A young boy steals a train ticket to the interplanetary Galaxy Express in the hopes of going to the planet of Andromeda to get a machine body, and to seek revenge on the evil Count Mecha for the murder of his mother. In order to keep from being captured by the police, he teams up with a mysterious woman who may have an agenda of her own…

Though this is not my first encounter with anime for this series (I’ve seen a couple of early Japanese animation features that have been described as early examples of the form, and I’ve seen an anthology film from the early nineties called NEO-TOKYO that also qualifies), I can’t help but feel that this one constitutes my real initiation into the form. I’m glad for the experience; since one of my goals in this movie-watching project was to become more familiar with the whole realm of fantastic cinema, it’s always exciting to embark on a new exploratory journey of this sort.
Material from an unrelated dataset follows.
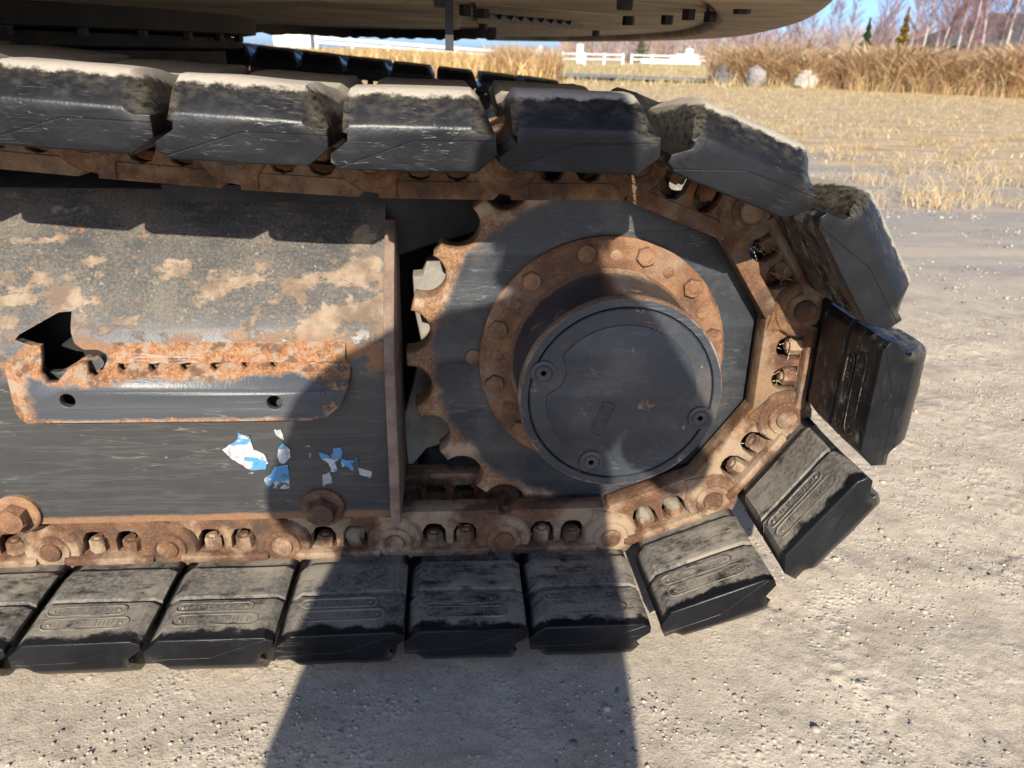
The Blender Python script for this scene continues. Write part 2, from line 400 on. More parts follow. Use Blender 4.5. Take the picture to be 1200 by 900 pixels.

Of course, anytime this happens, it takes some getting used to the new form; my biggest problems with this movie were that I found the visual style jarring and occasionally unpleasant at times, and some of the English dubbing is bothersome; the voice of the main character made me feel like the actor was suffering from constipation during the whole dubbing process of the movie. However, I loved the rich complexity of the story, which, despite the abundance of spectacle, manages to hold on to the human story underneath it all. It has a nice touch for surreal iconic images, such as the flying trains and pirate ships, and some of them are truly fascinating; I love the scene on Pluto with the ice graveyard of people who have given up their bodies to become machines, and which is maintained by a woman who, when she took on her machine body, decided to have one without a face. In the final analysis, I found it all a satisfying epic fantasy, though one not without its flaws; we have at least one too many scenes where the hero is saved from death by a recently-made friend, and the long goodbye at the end is way too long. But these are minor annoyances, and I look forward to more adventures with the anime form.